For the official Louisiana v. Callais, NO. 24-109 (and 24-110), please visit:

BREAKING NEWS: Supreme Court Rules 6-3 That Louisiana's Majority-Black Congressional District Is an Unconstitutional Racial Gerrymander
The U.S. Supreme Court ruled 6-3 on Wednesday, April 29, 2026, that Louisiana's 2024 congressional map, which created a second majority-Black district, constitutes an unconstitutional racial gerrymander. The case is Louisiana v. Callais.
Justice Samuel Alito wrote the majority opinion, joined by Chief Justice John Roberts and Justices Clarence Thomas, Neil Gorsuch, Brett Kavanaugh, and Amy Coney Barrett. Justice Elena Kagan wrote the dissent, joined by Justices Sonia Sotomayor and Ketanji Brown Jackson. The ruling fell along partisan lines.
The majority held that Section 2 of the Voting Rights Act did not require Louisiana to draw a second majority-Black district, and that without that requirement, the state had no compelling interest to justify its use of race in drawing the map. Alito wrote: "Correctly understood, Section 2 does not impose liability at odds with the Constitution, and it should not have imposed liability on Louisiana for its 2022 map. Compliance with Section 2 thus could not justify the State's use of race-based redistricting here."
The case originated from Louisiana's post-2020 Census redistricting process. Black voters, who make up roughly 30% of Louisiana's population, had sued in 2022 arguing they were underrepresented. A federal judge found the previous map likely violated Section 2 of the Voting Rights Act in Robinson v. Ardoin. Louisiana then drew a new map — enacted as SB8 in 2024 — creating District 6, which stretched roughly 250 miles from Shreveport through Alexandria and Lafayette to Baton Rouge. A subsequent group of non-Black voters challenged that map, arguing it relied too heavily on race. A three-judge panel agreed in 2024, setting the stage for the Supreme Court's review.
The case was first argued before the Supreme Court in March 2025, and a rare second round of oral arguments followed in October 2025. The ruling does not overturn Section 2 of the Voting Rights Act entirely but narrows how it can be applied.
Kagan wrote in dissent: "I dissent because the Court betrays its duty to faithfully implement the great statute Congress wrote. I dissent because the Court's decision will set back the foundational right Congress granted of racial equality in electoral opportunity." She also wrote that the decision "threatens a half-century's worth of gains in voting equality" and that "under the Court's new view of Section 2, a State can, without legal consequence, systematically dilute minority citizens' voting power."

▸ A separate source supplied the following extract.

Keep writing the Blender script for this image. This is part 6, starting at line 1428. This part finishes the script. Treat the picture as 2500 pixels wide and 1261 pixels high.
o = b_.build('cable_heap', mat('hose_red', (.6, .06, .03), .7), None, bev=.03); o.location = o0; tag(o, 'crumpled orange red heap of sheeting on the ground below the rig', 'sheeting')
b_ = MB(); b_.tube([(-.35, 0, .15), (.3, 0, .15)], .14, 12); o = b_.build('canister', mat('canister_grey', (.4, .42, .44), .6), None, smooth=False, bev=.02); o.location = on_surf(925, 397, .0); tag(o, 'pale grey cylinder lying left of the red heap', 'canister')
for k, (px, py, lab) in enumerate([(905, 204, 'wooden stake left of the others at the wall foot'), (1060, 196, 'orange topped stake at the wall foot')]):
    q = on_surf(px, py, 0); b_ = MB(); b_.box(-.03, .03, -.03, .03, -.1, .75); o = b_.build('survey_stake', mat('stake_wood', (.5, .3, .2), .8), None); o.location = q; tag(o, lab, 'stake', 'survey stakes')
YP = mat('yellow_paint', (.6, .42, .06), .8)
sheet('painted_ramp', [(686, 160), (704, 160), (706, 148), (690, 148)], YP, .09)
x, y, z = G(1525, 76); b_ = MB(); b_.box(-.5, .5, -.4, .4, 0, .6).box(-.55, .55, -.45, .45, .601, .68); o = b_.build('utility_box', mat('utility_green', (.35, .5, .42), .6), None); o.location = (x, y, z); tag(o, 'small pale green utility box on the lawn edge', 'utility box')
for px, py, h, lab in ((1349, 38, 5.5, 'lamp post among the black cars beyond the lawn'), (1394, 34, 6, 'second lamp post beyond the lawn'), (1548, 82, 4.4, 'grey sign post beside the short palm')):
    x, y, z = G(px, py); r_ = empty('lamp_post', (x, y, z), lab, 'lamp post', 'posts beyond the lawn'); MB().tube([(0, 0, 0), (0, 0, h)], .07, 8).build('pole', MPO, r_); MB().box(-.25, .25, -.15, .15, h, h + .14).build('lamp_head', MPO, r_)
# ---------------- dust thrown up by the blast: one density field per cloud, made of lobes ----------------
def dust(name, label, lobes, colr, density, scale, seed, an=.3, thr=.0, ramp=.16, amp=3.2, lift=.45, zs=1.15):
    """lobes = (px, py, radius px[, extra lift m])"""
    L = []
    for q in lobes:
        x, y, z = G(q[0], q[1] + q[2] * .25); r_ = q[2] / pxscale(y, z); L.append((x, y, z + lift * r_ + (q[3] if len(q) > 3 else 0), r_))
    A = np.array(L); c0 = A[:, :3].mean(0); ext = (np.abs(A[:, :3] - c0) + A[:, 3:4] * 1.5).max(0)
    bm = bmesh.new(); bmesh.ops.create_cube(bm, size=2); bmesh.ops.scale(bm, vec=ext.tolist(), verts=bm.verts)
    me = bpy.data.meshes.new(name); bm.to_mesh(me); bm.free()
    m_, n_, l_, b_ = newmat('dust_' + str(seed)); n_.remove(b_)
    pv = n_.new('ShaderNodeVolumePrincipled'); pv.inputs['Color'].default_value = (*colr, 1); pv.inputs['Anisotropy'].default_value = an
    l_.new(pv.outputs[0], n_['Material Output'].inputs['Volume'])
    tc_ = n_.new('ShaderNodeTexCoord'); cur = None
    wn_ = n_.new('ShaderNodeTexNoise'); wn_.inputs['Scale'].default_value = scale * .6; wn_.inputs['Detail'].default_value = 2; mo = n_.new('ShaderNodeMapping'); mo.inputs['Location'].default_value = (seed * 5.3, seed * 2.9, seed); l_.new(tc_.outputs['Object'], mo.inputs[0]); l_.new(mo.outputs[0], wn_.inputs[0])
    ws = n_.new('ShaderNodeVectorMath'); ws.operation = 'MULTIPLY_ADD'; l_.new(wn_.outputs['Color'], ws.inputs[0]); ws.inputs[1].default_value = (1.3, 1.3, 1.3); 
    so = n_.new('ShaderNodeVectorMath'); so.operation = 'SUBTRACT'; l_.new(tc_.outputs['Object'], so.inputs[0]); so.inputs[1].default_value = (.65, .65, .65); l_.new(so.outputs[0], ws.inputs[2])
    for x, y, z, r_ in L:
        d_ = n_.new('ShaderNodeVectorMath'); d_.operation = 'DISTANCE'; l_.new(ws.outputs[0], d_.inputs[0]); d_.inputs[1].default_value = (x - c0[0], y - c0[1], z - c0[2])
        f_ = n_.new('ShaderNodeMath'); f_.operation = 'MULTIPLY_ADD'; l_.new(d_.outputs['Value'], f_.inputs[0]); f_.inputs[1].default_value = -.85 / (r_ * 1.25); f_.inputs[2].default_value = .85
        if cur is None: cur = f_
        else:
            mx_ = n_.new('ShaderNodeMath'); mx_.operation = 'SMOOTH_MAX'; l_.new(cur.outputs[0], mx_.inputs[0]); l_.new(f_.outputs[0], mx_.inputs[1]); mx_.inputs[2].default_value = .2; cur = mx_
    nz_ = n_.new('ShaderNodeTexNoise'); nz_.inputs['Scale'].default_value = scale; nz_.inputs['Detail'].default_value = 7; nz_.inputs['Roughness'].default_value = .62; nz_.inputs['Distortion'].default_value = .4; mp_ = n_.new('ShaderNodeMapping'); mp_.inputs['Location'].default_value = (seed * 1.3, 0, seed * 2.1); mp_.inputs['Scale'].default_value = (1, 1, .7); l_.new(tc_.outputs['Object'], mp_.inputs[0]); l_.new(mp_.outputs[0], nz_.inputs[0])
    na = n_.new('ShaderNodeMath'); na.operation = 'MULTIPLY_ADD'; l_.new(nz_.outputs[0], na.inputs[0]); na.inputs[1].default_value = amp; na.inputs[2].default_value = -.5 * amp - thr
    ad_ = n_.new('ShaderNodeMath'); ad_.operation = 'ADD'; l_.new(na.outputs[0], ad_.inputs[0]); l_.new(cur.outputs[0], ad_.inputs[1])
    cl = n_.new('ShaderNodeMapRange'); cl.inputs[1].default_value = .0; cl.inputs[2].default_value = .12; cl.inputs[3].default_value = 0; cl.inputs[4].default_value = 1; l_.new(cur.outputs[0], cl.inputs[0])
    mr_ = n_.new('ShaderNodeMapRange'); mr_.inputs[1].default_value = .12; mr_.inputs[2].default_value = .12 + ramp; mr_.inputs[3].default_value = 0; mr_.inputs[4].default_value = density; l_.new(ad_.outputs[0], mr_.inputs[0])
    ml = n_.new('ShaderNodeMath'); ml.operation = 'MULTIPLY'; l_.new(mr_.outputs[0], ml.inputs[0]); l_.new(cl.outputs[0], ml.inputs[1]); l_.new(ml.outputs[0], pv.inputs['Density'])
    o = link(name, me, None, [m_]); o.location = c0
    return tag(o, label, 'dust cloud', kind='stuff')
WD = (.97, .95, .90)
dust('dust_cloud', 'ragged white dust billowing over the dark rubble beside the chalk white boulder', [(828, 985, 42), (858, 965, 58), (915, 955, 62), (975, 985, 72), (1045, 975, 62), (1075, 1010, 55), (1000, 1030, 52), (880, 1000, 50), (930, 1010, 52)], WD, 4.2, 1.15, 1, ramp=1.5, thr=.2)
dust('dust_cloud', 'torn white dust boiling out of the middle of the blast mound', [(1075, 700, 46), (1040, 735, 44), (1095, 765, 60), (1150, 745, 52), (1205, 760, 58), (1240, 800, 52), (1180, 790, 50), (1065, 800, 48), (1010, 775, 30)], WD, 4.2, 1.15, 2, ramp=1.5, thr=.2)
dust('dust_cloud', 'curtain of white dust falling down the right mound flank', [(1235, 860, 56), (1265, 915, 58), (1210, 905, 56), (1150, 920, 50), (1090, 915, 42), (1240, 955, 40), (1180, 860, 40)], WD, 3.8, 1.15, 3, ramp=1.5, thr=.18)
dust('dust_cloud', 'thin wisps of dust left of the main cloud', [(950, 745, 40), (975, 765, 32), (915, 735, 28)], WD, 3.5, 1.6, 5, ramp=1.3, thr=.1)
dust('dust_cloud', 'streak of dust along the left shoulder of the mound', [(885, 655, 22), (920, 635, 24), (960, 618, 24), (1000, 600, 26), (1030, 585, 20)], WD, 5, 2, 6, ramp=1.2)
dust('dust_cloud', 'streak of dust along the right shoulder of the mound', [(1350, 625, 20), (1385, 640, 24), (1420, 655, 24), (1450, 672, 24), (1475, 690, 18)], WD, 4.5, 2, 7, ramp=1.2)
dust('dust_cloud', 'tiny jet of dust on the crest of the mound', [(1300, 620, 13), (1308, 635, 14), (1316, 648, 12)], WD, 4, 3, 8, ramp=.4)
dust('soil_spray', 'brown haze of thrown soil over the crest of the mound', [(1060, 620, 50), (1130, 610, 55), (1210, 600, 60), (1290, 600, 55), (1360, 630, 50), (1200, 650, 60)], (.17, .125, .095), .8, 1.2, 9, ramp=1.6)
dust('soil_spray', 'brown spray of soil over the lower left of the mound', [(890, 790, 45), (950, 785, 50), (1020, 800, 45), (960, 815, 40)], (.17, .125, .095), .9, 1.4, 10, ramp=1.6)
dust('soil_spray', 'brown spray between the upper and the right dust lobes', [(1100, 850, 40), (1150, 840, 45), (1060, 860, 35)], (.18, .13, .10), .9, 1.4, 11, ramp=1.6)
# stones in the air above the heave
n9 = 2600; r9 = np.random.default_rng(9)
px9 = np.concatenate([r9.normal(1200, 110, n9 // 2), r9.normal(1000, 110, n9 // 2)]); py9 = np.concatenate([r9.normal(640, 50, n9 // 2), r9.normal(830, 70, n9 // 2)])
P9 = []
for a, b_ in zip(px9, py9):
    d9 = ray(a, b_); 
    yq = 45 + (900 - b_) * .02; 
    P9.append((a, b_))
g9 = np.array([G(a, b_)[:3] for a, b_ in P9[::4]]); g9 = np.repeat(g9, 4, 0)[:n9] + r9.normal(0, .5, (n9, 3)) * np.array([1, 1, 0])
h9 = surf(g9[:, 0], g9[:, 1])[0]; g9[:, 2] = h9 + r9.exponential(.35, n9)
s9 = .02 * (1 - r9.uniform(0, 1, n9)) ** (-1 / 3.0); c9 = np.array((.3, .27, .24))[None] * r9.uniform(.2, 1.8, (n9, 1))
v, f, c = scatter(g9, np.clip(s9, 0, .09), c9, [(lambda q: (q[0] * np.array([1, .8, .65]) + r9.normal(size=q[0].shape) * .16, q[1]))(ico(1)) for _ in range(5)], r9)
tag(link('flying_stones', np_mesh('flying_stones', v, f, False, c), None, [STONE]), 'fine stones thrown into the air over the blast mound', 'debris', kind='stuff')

WHERE THE COVERAGE SEPARATES
The left argues that the ruling effectively guts the Voting Rights Act even though it leaves Section 2 formally intact, rewriting the legal test so that partisan gerrymandering interests can now shield maps from Voting Rights Act challenges. Left-leaning sources note that advocacy group Black Voters Matter described the Voting Rights Act as "the guardrail" and warned that its functional demise leaves minority voters without protection in states that lack robust voting rights provisions in their own constitutions. Axios projects the ruling could boost Republican House seat totals by an estimated 19 seats relative to 2024 maps, and NPR frames the decision as part of a broader conservative Court pattern of dismantling the Voting Rights Act since 2013.
The right argues that the ruling correctly enforces the Equal Protection Clause by preventing states from using race as the predominant factor in redistricting absent a genuine legal compulsion to do so. Right-leaning sources emphasize that the Robinson plaintiffs' illustrative maps would have placed Representative Julia Letlow in a district with more than twice as many registered Democrats as Republicans, and that the racial polarization analysis used to support the original Section 2 claim did not control for partisan preference. RedState highlights Alito's framing that the Voting Rights Act "is not designed to punish for the past" but "works to ensure a better future," and frames the ruling as a check on what it calls redistricting manipulation, rather than a rollback of minority voting rights.
RELIABILITY SCORE: 82%
All four sources agree on the core facts: the 6-3 vote, the case name, the authorship of the majority opinion and dissent, the constitutional basis of the ruling (racial gerrymander under the Equal Protection Clause), and the fact that Section 2 of the Voting Rights Act was not eliminated but narrowed. The shared factual foundation is strong. The divergence lies almost entirely in framing, emphasis, and political projection — not in the underlying facts. The score is slightly below the top tier because the projected electoral impact figures (Axios's 19-seat estimate and Fox News's 12-seat estimate from separate advocacy groups) are single-source claims drawn from partisan advocacy organizations, not confirmed across both sides, and thus were not included in the shared facts above.